True Disaster Recovery in a Cloud Storage Environment

Recent news articles have discussed the Chapter 11 bankruptcy of a large cloud storage provider. This cloud storage provider marketed itself as completely safe, with up to 5 physical locations for customer data, and a large amount of venture financing to insure continuity.  That bankruptcy left several large customers with only 2-4 weeks to retrieve data that took months or years to store.  Speculation is that there could be upwards of 20 petabytes of data that need to be retrieved from those systems, and now that data access is in the hands of a bankruptcy court.

Obviously, in a cloud environment, as this case shows, disaster is not limited to fire or flood, but also includes insolvency of your provider.  Even if the data is read out from the cloud storage to another storage device at 1gigabit per second, it could take years before all data can be safely transferred.  But in the meantime, access to your valuable data is constantly in jeopardy and out of your control.

This is one of the reasons that Open Source Storage uses OSVault and tape-based archival for our storage systems.  The other reasons are cost and reliability.  With dedicated tape volumes per customer, and having those volumes owned by our customers, we can move a complete set of data from our site to another site in less than one day.  We use open formats to store data, so that moving to other vendors does not require complex and costly manual processes.  And our costs of storage are still 75% less than other cloud storage providers.

Tape-based archives give us some distinct, valuable advantages.  We can make second copies and move those second copies offsite for very little incremental cost (about $10 per terabyte capital cost and less than $.05 per terabyte storage cost per year).  Accidental or deliberate deletion of data is difficult or impossible since we keep maps of all data stored on tape in multiple locations and do not recycle tapes so that even deleted data can be recovered.  And we can grow our systems from small to large without expensive or time consuming hardware replacement or upgrades.

As an exercise, we implemented a 500TByte disaster recovery to a separate location.  The total cost of the additional hardware was less than $20,000 (although we had already purchased the hardware as part of our disaster planning).  The total time required to get access to all files in the 500TByte file system was less than one day.

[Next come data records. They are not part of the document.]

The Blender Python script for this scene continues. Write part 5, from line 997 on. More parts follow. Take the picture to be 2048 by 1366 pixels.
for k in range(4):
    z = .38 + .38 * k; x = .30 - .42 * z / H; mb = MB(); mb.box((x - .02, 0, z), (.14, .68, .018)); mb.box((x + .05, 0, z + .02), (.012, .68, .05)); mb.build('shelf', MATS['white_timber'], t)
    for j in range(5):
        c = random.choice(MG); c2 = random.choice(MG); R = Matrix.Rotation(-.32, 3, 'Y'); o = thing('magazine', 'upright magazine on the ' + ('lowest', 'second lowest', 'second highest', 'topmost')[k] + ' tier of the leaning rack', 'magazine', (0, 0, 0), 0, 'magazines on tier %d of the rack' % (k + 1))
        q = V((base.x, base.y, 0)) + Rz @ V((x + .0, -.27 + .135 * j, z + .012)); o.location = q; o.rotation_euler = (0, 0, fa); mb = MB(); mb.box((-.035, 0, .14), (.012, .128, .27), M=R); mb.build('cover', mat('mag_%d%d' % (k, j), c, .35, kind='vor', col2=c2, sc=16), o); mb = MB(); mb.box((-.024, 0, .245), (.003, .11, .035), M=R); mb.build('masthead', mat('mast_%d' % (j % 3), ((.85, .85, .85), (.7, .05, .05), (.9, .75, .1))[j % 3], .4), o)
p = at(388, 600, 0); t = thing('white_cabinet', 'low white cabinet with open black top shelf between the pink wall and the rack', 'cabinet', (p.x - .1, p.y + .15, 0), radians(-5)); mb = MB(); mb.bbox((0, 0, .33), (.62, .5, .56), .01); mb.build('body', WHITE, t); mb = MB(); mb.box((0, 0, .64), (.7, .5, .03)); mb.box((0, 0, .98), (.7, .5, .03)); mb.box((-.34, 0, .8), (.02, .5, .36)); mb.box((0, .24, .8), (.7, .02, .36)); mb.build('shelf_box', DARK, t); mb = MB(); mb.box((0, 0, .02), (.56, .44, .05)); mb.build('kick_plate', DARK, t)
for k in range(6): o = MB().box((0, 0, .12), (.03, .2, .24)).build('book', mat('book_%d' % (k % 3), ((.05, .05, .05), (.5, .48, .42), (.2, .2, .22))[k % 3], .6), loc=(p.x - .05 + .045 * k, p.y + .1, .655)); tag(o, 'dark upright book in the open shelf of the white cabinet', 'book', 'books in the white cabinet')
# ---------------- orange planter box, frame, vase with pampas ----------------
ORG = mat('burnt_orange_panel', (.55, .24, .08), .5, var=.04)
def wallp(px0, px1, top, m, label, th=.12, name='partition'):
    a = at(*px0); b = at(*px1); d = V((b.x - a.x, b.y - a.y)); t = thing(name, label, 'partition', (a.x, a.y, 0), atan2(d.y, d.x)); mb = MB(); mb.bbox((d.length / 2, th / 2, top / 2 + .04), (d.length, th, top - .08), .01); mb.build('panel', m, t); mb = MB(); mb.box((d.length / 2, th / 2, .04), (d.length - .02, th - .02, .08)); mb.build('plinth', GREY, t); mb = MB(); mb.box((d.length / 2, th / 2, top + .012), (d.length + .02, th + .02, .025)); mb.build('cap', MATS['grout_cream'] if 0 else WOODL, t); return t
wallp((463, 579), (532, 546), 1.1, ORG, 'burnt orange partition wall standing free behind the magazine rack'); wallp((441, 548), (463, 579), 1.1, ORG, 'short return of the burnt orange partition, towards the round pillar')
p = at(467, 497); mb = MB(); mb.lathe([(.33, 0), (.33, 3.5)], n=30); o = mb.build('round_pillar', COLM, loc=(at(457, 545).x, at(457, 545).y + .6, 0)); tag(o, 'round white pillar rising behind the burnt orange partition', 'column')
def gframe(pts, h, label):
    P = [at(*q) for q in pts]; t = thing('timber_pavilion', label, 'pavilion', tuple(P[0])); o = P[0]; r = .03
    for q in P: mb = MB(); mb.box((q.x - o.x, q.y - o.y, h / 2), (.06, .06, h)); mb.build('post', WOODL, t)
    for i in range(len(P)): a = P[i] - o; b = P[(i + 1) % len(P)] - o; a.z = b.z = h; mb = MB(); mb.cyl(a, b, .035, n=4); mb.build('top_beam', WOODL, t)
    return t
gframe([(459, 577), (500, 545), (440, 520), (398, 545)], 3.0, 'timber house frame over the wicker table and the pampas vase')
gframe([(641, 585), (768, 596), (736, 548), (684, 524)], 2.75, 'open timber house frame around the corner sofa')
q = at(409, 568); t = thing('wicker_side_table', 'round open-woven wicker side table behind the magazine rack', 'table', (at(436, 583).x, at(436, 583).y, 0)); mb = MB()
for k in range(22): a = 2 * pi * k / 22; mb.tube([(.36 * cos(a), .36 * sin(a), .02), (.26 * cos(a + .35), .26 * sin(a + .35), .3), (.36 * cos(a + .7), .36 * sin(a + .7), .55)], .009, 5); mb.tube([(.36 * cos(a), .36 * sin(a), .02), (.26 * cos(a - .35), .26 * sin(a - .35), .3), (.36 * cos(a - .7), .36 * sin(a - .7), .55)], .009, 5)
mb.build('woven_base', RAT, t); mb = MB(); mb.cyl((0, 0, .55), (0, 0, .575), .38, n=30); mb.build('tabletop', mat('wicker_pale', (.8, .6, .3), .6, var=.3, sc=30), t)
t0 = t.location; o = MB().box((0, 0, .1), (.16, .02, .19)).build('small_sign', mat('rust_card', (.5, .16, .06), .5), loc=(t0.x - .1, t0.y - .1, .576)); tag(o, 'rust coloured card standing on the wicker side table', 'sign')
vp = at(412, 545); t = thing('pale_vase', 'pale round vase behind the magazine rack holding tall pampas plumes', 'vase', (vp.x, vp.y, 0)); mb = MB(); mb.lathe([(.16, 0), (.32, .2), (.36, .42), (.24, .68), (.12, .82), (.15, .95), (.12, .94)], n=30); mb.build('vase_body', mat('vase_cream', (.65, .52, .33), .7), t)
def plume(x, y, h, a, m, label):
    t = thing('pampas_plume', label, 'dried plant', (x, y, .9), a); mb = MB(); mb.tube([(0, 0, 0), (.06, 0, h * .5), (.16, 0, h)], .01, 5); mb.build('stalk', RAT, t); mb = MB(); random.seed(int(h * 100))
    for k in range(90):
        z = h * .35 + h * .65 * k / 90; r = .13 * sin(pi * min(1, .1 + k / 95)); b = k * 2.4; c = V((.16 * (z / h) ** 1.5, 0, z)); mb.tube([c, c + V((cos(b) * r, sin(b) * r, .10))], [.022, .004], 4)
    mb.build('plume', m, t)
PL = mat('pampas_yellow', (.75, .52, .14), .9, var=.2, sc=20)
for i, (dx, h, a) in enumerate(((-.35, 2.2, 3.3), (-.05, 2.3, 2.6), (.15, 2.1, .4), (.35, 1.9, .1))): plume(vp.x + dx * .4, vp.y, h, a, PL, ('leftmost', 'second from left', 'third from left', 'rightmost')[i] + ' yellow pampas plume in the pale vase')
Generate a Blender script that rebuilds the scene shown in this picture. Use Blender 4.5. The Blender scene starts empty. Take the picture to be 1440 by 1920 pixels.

So, when planning your cloud-based or in-house storage environment, please consider the following issues in your disaster recovery planning:

  • Is my data stored in two separate locations, to safeguard against flood, fire and other disasters?
  • Is my data safe from individual actions, either mistakes or deliberate?
  • Can I get my data physically relocated without costly or time consuming effort?
  • Do I have the resources and trained personnel to implement a disaster recovery?
  • Is access to my data completely within my control during any disaster?